With the acting, praise must equally go to every cast member. Barry Boyton was hilarious as Casper ten Boom; making light of the changing time, in the opening monologue of Corrie, and having to quickly change the set with each season as this old man. Then changing to the shocking and heavy moment where he is the German guard. Stephanie Wolfe as resilient Miss Smit and Jelena Kratz so convincing and terrifying as a Nazi guard; both had so many roles to play I cannot express the awe I had for these two actresses, who could convincingly portray each role.

Joanna Hodgson was the most inspirational Betsie,  who continued to rise above the situation; bringing the perfect positivity and truth in faith in the word of God; to bring laughs and comfort to the audience through the horror- just as Betsie did for Corrie. Sarah Bentley was such a motivational and convincing Corrie who captivated you with her emotions and storytelling of such a complicated part. Especially when Corrie went through the turmoil of her inner monologues which made me, as audience member, hold onto her every word and message she had as Corrie ten Boom. Of course credit must be given to the crew (Sadie Dyer, Emma Handcock and Jenny Costigan) who organised the show, delivered the set and ran sound and lighting for the night.

The scene that brought the audience to tears was the ending. Each cast member came out to the front and held the photos of the ten Boom family and from their hand silently and gracefully dropped petals of the Jewish Star to honour the Jews who had died in the war; reminding the audience that this was a true story they had witnessed and every distressing and overwhelming moment acted in the play happened. It was a beautiful and peaceful honouring to the sacrifice of the ten Boom family, who risked their lives to save others.

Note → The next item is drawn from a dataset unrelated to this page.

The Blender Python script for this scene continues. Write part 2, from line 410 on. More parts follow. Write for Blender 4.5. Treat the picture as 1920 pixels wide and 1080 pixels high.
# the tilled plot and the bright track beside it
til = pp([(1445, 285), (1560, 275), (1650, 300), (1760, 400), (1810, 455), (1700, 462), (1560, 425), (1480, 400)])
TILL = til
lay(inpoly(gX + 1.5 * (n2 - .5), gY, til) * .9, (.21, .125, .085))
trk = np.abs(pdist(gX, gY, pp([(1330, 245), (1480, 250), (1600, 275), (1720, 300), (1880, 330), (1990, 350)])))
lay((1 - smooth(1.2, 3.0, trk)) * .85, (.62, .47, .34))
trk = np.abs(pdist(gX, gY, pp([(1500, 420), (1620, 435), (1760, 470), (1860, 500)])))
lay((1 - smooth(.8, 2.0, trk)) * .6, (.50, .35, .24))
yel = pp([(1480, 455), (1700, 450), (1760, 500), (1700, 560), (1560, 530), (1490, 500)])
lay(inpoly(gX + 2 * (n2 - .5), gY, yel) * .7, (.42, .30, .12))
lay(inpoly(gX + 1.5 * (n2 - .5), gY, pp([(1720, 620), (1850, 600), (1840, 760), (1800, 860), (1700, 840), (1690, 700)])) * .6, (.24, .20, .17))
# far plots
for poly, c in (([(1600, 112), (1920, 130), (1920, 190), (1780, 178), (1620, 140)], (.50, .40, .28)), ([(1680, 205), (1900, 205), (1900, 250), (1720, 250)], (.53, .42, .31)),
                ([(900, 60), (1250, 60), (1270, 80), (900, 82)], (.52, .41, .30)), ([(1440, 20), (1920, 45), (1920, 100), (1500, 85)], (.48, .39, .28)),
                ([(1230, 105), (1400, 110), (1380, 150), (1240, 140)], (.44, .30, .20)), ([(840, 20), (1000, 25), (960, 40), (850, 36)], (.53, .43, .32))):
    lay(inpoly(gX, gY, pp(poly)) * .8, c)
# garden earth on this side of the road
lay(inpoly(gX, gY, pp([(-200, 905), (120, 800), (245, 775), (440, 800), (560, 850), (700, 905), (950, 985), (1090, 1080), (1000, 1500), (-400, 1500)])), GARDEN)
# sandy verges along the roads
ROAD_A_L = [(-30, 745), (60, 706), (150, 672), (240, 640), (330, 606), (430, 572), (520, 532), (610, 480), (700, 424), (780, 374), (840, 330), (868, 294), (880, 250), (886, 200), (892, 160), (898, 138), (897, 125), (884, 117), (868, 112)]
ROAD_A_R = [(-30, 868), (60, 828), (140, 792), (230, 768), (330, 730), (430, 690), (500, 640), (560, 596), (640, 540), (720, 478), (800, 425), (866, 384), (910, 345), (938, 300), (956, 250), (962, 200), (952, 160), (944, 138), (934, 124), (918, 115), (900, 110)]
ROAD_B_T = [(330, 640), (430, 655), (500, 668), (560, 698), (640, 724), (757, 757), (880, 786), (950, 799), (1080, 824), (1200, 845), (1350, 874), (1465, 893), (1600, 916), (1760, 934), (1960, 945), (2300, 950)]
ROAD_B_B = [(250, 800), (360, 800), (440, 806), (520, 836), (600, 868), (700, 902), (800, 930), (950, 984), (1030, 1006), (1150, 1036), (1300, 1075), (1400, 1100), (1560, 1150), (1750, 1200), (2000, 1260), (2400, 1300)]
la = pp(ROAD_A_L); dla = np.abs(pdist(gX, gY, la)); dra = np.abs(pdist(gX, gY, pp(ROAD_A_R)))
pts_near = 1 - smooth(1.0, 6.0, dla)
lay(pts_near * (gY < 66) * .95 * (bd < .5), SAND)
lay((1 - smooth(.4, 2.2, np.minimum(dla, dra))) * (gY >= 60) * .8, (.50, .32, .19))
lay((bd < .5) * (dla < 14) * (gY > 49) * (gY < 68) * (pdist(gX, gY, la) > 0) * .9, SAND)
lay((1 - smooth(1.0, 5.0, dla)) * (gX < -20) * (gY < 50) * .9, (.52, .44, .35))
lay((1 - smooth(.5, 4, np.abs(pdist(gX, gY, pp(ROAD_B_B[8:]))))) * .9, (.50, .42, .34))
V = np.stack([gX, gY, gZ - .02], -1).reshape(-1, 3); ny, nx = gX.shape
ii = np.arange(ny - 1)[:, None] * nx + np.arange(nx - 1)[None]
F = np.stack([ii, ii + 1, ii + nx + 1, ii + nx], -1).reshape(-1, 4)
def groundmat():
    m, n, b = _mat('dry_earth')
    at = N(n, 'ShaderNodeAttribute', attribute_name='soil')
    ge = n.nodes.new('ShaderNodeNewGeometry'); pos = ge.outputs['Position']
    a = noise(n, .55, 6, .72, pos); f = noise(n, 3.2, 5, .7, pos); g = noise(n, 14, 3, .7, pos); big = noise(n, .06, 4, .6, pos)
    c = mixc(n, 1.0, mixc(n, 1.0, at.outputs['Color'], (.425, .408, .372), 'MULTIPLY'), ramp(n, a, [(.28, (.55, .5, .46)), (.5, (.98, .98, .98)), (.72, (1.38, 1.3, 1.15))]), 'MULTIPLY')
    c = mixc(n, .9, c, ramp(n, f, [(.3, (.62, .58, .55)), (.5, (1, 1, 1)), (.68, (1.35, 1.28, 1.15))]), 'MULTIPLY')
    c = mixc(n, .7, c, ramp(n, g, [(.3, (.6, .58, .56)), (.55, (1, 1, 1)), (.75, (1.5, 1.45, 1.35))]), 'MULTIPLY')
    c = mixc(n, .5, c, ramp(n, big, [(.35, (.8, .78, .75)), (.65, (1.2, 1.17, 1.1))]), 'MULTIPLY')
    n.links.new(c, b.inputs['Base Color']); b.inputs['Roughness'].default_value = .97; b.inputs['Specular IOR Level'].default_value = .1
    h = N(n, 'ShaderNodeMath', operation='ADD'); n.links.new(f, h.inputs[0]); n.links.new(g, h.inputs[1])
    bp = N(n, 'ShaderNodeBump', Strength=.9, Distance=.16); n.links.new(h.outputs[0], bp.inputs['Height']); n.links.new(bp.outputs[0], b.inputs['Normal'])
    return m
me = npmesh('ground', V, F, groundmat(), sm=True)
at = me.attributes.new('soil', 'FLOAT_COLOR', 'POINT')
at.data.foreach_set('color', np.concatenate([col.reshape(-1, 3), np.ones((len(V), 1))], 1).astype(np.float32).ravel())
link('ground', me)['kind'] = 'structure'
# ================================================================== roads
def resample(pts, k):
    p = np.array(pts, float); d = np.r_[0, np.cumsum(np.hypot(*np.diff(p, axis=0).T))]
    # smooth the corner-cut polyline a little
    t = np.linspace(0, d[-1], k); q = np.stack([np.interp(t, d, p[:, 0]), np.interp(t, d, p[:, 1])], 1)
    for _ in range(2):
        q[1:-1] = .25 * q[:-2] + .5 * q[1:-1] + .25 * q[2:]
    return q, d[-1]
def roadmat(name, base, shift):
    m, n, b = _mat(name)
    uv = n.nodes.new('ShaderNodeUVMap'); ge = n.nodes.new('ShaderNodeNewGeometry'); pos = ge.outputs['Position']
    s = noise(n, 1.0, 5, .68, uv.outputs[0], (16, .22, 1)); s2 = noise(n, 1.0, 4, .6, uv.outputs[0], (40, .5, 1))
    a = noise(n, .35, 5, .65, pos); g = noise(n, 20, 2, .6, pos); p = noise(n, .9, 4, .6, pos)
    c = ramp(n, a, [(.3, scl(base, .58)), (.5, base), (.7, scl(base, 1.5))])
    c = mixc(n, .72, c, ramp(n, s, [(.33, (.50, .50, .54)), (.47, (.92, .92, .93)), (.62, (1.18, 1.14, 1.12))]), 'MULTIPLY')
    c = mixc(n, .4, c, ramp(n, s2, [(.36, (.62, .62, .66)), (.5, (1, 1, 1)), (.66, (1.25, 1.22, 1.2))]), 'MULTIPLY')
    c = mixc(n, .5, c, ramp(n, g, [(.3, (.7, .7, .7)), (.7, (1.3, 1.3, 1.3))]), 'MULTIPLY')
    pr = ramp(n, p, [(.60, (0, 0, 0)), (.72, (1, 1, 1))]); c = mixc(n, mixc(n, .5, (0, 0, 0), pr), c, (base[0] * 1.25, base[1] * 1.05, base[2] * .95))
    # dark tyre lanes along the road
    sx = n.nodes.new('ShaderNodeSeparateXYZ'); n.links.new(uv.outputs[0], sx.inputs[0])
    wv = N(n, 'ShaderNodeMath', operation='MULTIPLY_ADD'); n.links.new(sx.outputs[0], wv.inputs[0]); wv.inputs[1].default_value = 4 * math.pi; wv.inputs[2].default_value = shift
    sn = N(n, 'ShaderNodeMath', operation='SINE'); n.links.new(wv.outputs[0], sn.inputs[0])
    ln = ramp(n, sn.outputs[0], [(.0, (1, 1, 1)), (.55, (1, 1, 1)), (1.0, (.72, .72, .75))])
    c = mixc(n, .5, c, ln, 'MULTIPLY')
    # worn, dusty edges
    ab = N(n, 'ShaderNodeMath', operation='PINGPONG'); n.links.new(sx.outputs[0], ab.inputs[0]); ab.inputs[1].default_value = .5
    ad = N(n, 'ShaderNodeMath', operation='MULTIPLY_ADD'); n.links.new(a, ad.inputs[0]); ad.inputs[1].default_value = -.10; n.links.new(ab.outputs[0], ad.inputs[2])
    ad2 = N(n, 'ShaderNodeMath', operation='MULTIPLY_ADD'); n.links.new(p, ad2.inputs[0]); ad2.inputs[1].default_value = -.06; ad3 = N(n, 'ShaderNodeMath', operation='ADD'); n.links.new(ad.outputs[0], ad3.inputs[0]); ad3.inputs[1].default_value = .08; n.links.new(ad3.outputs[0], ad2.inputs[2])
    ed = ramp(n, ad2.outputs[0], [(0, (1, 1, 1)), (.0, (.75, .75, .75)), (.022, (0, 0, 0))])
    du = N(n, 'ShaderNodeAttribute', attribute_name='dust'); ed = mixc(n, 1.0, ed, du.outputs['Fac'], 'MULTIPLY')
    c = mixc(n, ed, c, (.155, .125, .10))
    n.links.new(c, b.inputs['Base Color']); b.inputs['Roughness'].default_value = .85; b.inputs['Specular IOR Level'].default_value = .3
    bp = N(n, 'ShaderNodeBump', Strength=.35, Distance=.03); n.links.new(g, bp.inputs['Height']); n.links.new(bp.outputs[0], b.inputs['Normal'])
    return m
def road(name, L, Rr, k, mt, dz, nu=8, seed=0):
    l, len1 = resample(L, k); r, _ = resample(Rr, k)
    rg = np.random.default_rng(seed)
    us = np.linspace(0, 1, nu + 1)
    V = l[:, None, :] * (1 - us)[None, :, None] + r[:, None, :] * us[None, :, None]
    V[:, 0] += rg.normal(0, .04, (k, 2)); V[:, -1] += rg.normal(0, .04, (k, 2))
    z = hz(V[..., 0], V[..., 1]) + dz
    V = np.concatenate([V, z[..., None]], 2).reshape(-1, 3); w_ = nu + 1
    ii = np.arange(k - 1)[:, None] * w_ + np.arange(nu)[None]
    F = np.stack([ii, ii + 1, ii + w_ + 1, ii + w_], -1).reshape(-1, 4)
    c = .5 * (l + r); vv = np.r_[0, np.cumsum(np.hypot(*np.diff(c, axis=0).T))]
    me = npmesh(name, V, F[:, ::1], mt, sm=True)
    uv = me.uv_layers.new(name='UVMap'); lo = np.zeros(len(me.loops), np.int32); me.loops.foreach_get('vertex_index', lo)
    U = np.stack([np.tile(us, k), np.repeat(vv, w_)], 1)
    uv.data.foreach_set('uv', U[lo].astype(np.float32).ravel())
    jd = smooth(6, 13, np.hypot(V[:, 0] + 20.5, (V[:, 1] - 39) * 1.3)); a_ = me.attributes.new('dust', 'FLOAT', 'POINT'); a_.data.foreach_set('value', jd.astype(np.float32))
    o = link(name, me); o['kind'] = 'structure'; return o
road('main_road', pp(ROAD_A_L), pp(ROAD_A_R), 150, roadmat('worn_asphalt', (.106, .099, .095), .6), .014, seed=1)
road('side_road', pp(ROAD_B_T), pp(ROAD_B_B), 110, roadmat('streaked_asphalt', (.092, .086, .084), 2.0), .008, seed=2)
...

One amazing thing about Oddments Christian Theatre Company is the work they do in prisons, where they preach and perform for prisoners. If the work and heart-warming performances of this company encourage you to watch or book this play, not only will you get to experience this wonderful and moving story or other plays offered by Oddments you will be supporting their charity work and keeping the company alive; so many more can watch and learn the inspiration that is Corrie ten Boom’s The Hiding Place.